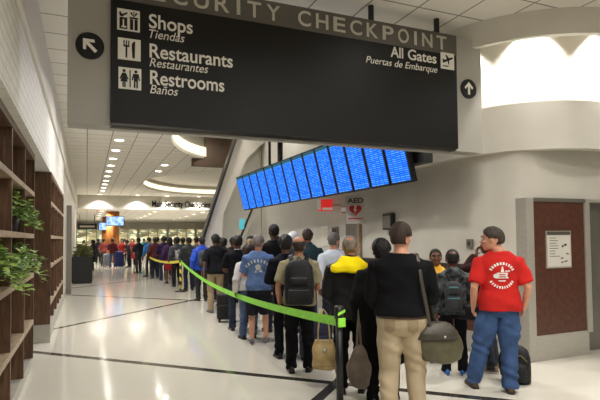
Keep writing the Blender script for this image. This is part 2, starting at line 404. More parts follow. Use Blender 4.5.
# scallop lights in the bulkhead slot
for k, ph in enumerate((-42,5,52,99,140)):
    a = R(ph); rr = 1.50
    p = (AC[0]-rr*math.cos(a), AC[1]-rr*math.sin(a), 4.58)
    e = downlight(p, 'hidden slot downlight washing the curved wall, '+ORD[k]+' along the curve','slot downlights',.07,0,m=M['glow'])
    d = bpy.data.lights.new('lamp','SPOT'); d.energy = 165*LIGHT; d.color = WARM; d.spot_size = R(88); d.spot_blend = .3; d.shadow_soft_size = .05
    l = bpy.data.objects.new('lamp', d); COL.objects.link(l); l.parent = e; l.location = (0,0,-.03); l.rotation_euler = Vector((math.cos(a)*.28,math.sin(a)*.28,-1)).to_track_quat('-Z','Y').to_euler()
for k in range(5):
    for j, x in enumerate((.9,4.3,7.6)):
        downlight((x,35.5+3.2*k,3.55), f'far ceiling downlight beyond the fascia, row {["left","middle","right"][j]}, {ORD[k]} back', 'far hall downlights', .16, 80 if (k+j)%2==0 else 0, m=M['glow'])
for o in COL.objects:
    if o.type == 'LIGHT' and o.parent is None: o['kind'] = 'structure'

# ------------------------------------------------------------------ overhead sign
def disc_xz(cx, cz, r, n=36): return [(cx+r*math.cos(2*math.pi*k/n), cz+r*math.sin(2*math.pi*k/n)) for k in range(n)]
sg = empty('overhead_sign',(2.24,4.95,2.72)); tag(sg,'long black hanging airport sign with white wayfinding text and grey end panels','sign')
inv = Vector((-2.24,-4.95,-2.72))
def sgb(mb,name,m,smooth=False):
    mb.v = [(p[0]+inv.x,p[1]+inv.y,p[2]+inv.z) for p in mb.v]; return mb.build(name,m,sg,smooth)
SB = 2.735; HB = 3.915; HT = 4.17
sgb(MB().box((.2,4.95,SB),(4.28,5.12,HB)),'black_panel',M['signblack'])
sgb(MB().box((.2,4.945,HB),(4.28,5.12,HT)),'header_strip',M['signhead'])
sgb(MB().box((-.17,5.0,SB-.02),(.2,5.22,HT)),'end_panel',M['signgrey'])
sgb(MB().box((4.28,5.0,SB-.02),(4.72,5.22,HT)),'end_panel',M['signgrey'])
sgb(MB().box((.2,5.12,SB-.02),(4.28,5.22,HT)),'back_panel',M['signgrey'])
for x in (3.1,4.06): sgb(MB().cyl((x,5.05,HT-.02),.035,4.41-HT,20),'hanger_pole',M['black'])
def st(*a, **k):
    o = text_mesh(*a, parent=sg, **k); o.location = inv; return o
YF = 4.949
for word, x0, x1 in (('SECURITY',.335,1.90),('CHECKPOINT',2.11,4.12)):   # widely spaced capitals
    n = len(word); wts = [.45 if ch == 'I' else 1.0 for ch in word]; gap = .42; tot = sum(wts)+gap*(n-1); u = (x1-x0)/tot; x = x0
    for ch, w_ in zip(word, wts):
        ww = w_*u*(.55 if ch == 'I' else 1.0)
        st(ch, x+(w_*u-ww)/2, x+(w_*u-ww)/2+ww, 3.965, .165, YF-.006, M['letterhead'], bold=.012); x += (w_+gap)*u
for t, x0, x1, z, cap, b, sh in (('Shops',.545,.965,3.69,.135,.012,0),('Tiendas',.545,.885,3.59,.085,0,.25),('Restaurants',.55,1.375,3.40,.135,.012,0),('Restaurantes',.55,1.12,3.31,.085,0,.25),
     ('Restrooms',.555,1.285,3.14,.135,.012,0),('Baños',.555,.82,3.05,.085,0,.25),('All',3.30,3.475,3.775,.125,.012,0),('Gates',3.545,3.965,3.775,.125,.012,0),('Puertas de Embarque',2.96,3.975,3.66,.08,0,.25)):
    st(t, x0, x1, z, cap, YF, M['letter'], bold=b, shear=sh)
def icon(x0,z0,w,shapes):
    """white square pictogram plate with dark shapes (in unit coordinates)"""
    sgb(MB().box((x0,4.942,z0),(x0+w,4.951,z0+w)),'pictogram_plate',M['letter'])
    mb = MB()
    for s in shapes: mb.prism([(x0+p[0]*w,z0+p[1]*w) for p in s],4.939,4.944)
    sgb(mb,'pictogram',M['signblack'])
def rc(a,b,c,d): return [(a,b),(c,b),(c,d),(a,d)]
def dc(x,y,r): return disc_xz(x,y,r,16)
icon(.255,3.625,.205,[rc(.1,.06,.44,.6),[(.1,.66),(.2,.62),(.46,.8),(.42,.86),(.22,.74),(.14,.86),(.08,.84)],rc(.56,.06,.7,.56),rc(.76,.06,.9,.56),rc(.54,.58,.92,.66),[(.72,.68),(.56,.84),(.64,.9)],[(.74,.68),(.9,.84),(.82,.9)],[(.71,.68),(.75,.68),(.75,.92),(.71,.92)]])
sgb(MB().prism([(.255+.205*a,3.625+.205*b) for a,b in ((.18,.12),(.4,.12),(.4,.18),(.3,.2),(.3,.5),(.24,.5),(.24,.2),(.18,.18))],4.936,4.942),'pictogram',M['letter'])
icon(.262,3.345,.205,[rc(.33,.1,.41,.6),rc(.24,.6,.5,.68),rc(.24,.68,.29,.9),rc(.345,.68,.395,.9),rc(.45,.68,.5,.9),[(.64,.1),(.74,.1),(.76,.88),(.7,.9),(.6,.74),(.61,.45)]])
icon(.268,3.065,.205,[dc(.24,.84,.07),[(.16,.74),(.32,.74),(.44,.46),(.38,.44),(.32,.6),(.4,.34),(.31,.34),(.31,.08),(.25,.08),(.25,.34),(.23,.34),(.23,.08),(.17,.08),(.17,.34),(.08,.34),(.16,.6),(.1,.44),(.04,.46)],
   rc(.48,.1,.53,.9),dc(.76,.84,.07),[(.64,.74),(.88,.74),(.95,.44),(.89,.42),(.85,.6),(.85,.08),(.78,.08),(.78,.38),(.74,.38),(.74,.08),(.67,.08),(.67,.6),(.63,.42),(.57,.44)]])
icon(4.03,3.725,.205,[[(.1,.42),(.2,.36),(.88,.66),(.9,.74),(.8,.76),(.6,.68),(.42,.86),(.34,.84),(.44,.62),(.26,.54),(.16,.6),(.1,.58),(.16,.48)],[(.5,.56),(.62,.6),(.6,.3),(.54,.28)],rc(.14,.14,.56,.2)])
def arrow(cx,cz,ang,r,y0=5.085):
    sgb(MB().prism(disc_xz(cx,cz,r,40),y0,y0+.017),'arrow_disc',M['signblack'])
    pts = [(-.12,-.6),(.12,-.6),(.12,.25),(.42,-.05),(.55,.12),(0,.68),(-.55,.12),(-.42,-.05),(-.12,.25)]
    c,s = math.cos(ang),math.sin(ang)
    sgb(MB().prism([(cx+r*(p[0]*c-p[1]*s),cz+r*(p[0]*s+p[1]*c)) for p in pts],y0-.005,y0+.001),'arrow',M['letter'])
arrow(.02,3.45,R(45),.125,4.985); arrow(4.50,3.53,0,.125,4.985)

# ------------------------------------------------------------------ flight displays
def screen_material(k):
    m = bpy.data.materials.new('flight_screen'); m.use_nodes = True
    nt = m.node_tree; N = nt.nodes.new; L = nt.links.new; nt.nodes.remove(nt.nodes['Principled BSDF'])
    co = N('ShaderNodeTexCoord'); sp = N('ShaderNodeSeparateXYZ'); L(co.outputs['Object'],sp.inputs[0])
    br = N('ShaderNodeTexBrick'); br.offset = 0; br.squash = 1; br.inputs['Scale'].default_value = 1
    br.inputs['Brick Width'].default_value = .115; br.inputs['Row Height'].default_value = .030; br.inputs['Mortar Size'].default_value = .009
    br.inputs['Color1'].default_value = (.14,.50,1,1); br.inputs['Color2'].default_value = (.02,.2,1,1); br.inputs['Mortar'].default_value = (.006,.085,.72,1)
    mp = N('ShaderNodeMapping'); mp.inputs['Rotation'].default_value = (R(90),0,0); mp.inputs['Location'].default_value = (k*.31,0,k*.17)
    cb = N('ShaderNodeCombineXYZ'); L(sp.outputs[1],cb.inputs[0]); L(sp.outputs[2],cb.inputs[1])
    L(cb.outputs[0],br.inputs['Vector'])
    n = N('ShaderNodeTexNoise'); n.inputs['Scale'].default_value = 9; L(co.outputs['Object'],n.inputs[0])
    mx = N('ShaderNodeMix'); mx.data_type='RGBA'; mx.inputs[0].default_value = .85; mx.inputs[6].default_value=(.01,.13,.9,1); L(br.outputs['Color'],mx.inputs[7])
    gt = N('ShaderNodeMath'); gt.operation='GREATER_THAN'; gt.inputs[1].default_value=.86; L(sp.outputs[2],gt.inputs[0])
    m2 = N('ShaderNodeMix'); m2.data_type='RGBA'; L(gt.outputs[0],m2.inputs[0]); L(mx.outputs[2],m2.inputs[6]); m2.inputs[7].default_value=(.03,.10,.14,1)
    e = N('ShaderNodeEmission'); e.inputs[1].default_value = 1.35; L(m2.outputs[2],e.inputs[0]); L(e.outputs[0],nt.nodes['Material Output'].inputs[0])
    return m
SCR = screen_material(0)
FX0, FY0 = 4.26, 5.87; PIT = .543; NSC = 14
fdir = Vector((-.029,1,0)).normalized(); frz = math.atan2(fdir.y,fdir.x)-math.pi/2
frame = empty('display_rack',(FX0,FY0,2.417),frz); tag(frame,'long black overhead rack and poles carrying the row of flight displays','rack')
LEN = PIT*NSC
MB().box((.06,-.14,.27),(.24,.5,1.05),.01).build('end_box',M['black'],frame)
MB().box((.16,.0,.45),(.26,LEN,.60)).build('rail',M['black'],frame)
MB().box((.16,.0,.80),(.26,LEN,.90)).build('rail',M['black'],frame)
for yy in (1.2,5.45,6.15):
    MB().cyl((.22,yy,.5),.065 if 4 < yy < 6 else .035,2.6,16).build('hanger_pole',M['black'],frame)
for k in range(NSC):
    e = empty('flight_display',(FX0,FY0,2.417)); p = Vector((FX0,FY0,2.417))+fdir*(PIT*(k+.5)); e.location = p
    e.rotation_euler = Euler = Matrix.Rotation(frz,3,'Z').to_euler()
    e.rotation_euler = (Matrix.Rotation(frz,3,'Z') @ Matrix.Rotation(R(-14),3,'Y')).to_euler()
    tag(e, ('blue portrait flight display, nearest the sign end of the row' if k == 0 else 'blue portrait flight display, farthest from the sign in the row' if k == NSC-1 else f'blue portrait flight display, {ORD[k]} from the near right end of the row'),'display','flight displays in the overhead row')
    w = PIT/2-.012
    MB().box((.08,-.05,.3),(.26,.05,.36)).build('bracket',M['black'],e)
    MB().box((0,-w,0),(.09,w,.95),.006).build('casing',M['black'],e)
    MB().add([(-.002,-w+.03,.035),(-.002,w-.03,.035),(-.002,w-.03,.92),(-.002,-w+.03,.92)],[(0,1,2,3)]).build('screen',SCR,e,fix=False)

# ------------------------------------------------------------------ steel door block with brown panel (right)
struct(MB().box((5.27,4.83,0),(5.40,5.02,2.14),.006).build('door_1_jamb', M['steel']))
struct(MB().box((5.40,4.83,2.09),(6.38,4.90,2.14)).build('door_1_head', M['steel_dk']))
db = struct(MB().box((5.40,4.85,.30),(6.36,4.90,2.09)).build('door_1', M['maroon']))
MB().box((5.40,4.838,.30),(6.36,4.852,.325)).build('sill_strip',M['steel'],db)
struct(MB().box((5.40,4.83,0),(6.38,4.90,.30),.006).build('door_1_base', M['steel']))
struct(MB().box((6.36,4.83,.30),(6.46,5.1,2.14)).build('door_1_post', M['steel']))
struct(MB().box((6.46,4.98,0),(8.4,5.1,2.14)).build('door_2', M['steel_dk']))
struct(MB().box((6.46,4.85,2.1),(8.4,5.1,2.14)).build('door_2_head', M['steel']))
nb = empty('notice_board',(5.85,4.849,1.20)); tag(nb,'white paper notice with grey header on the brown door panel','notice')
MB().box((-.235,-.012,0),(.235,.0,.50)).build('backing',M['steel'],nb)
MB().box((-.215,-.016,.02),(.215,-.011,.44)).build('paper',M['white'],nb)
MB().box((-.215,-.018,.445),(.215,-.011,.49)).build('header',M['signhead'],nb)
r2 = random.Random(3)
for i in range(8):
    z = .40-i*.035
    MB().box((-.18,-.018,z),(-.18+r2.uniform(.10,.2),-.0155,z+.008)).build('printed_line',M['signhead'],nb)
for i in range(9):
    a,b_ = r2.uniform(-.02,.15),r2.uniform(.06,.33); MB().box((a,-.018,b_),(a+r2.uniform(.02,.05),-.0155,b_+r2.uniform(.006,.03))).build('printed_mark',M['signhead'],nb)
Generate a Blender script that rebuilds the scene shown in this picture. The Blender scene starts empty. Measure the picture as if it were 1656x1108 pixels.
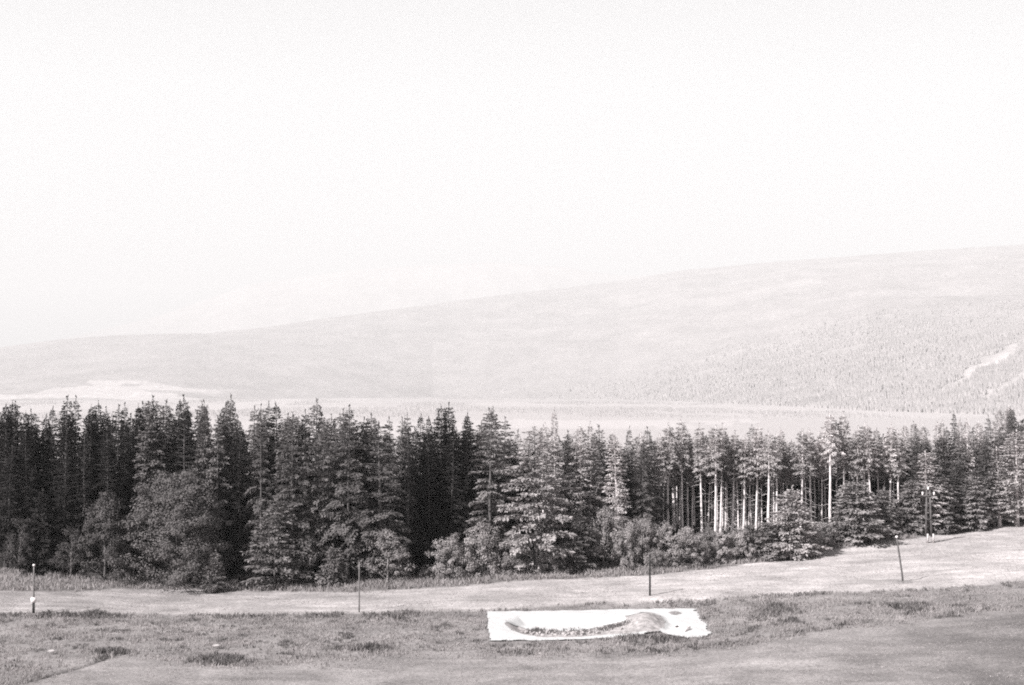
+++++
■ **Aim**
Only the lines from the top of the data through the line with "if o.type == 'LIGHT'" should be quoted, exactly and with both ends kept; skip the pictures.

■ **Exercise output**
Keep writing the Blender script for this image. This is part 2, starting at line 404. More parts follow. Use Blender 4.5.
# scallop lights in the bulkhead slot
for k, ph in enumerate((-42,5,52,99,140)):
    a = R(ph); rr = 1.50
    p = (AC[0]-rr*math.cos(a), AC[1]-rr*math.sin(a), 4.58)
    e = downlight(p, 'hidden slot downlight washing the curved wall, '+ORD[k]+' along the curve','slot downlights',.07,0,m=M['glow'])
    d = bpy.data.lights.new('lamp','SPOT'); d.energy = 165*LIGHT; d.color = WARM; d.spot_size = R(88); d.spot_blend = .3; d.shadow_soft_size = .05
    l = bpy.data.objects.new('lamp', d); COL.objects.link(l); l.parent = e; l.location = (0,0,-.03); l.rotation_euler = Vector((math.cos(a)*.28,math.sin(a)*.28,-1)).to_track_quat('-Z','Y').to_euler()
for k in range(5):
    for j, x in enumerate((.9,4.3,7.6)):
        downlight((x,35.5+3.2*k,3.55), f'far ceiling downlight beyond the fascia, row {["left","middle","right"][j]}, {ORD[k]} back', 'far hall downlights', .16, 80 if (k+j)%2==0 else 0, m=M['glow'])
for o in COL.objects:
    if o.type == 'LIGHT' and o.parent is None: o['kind'] = 'structure'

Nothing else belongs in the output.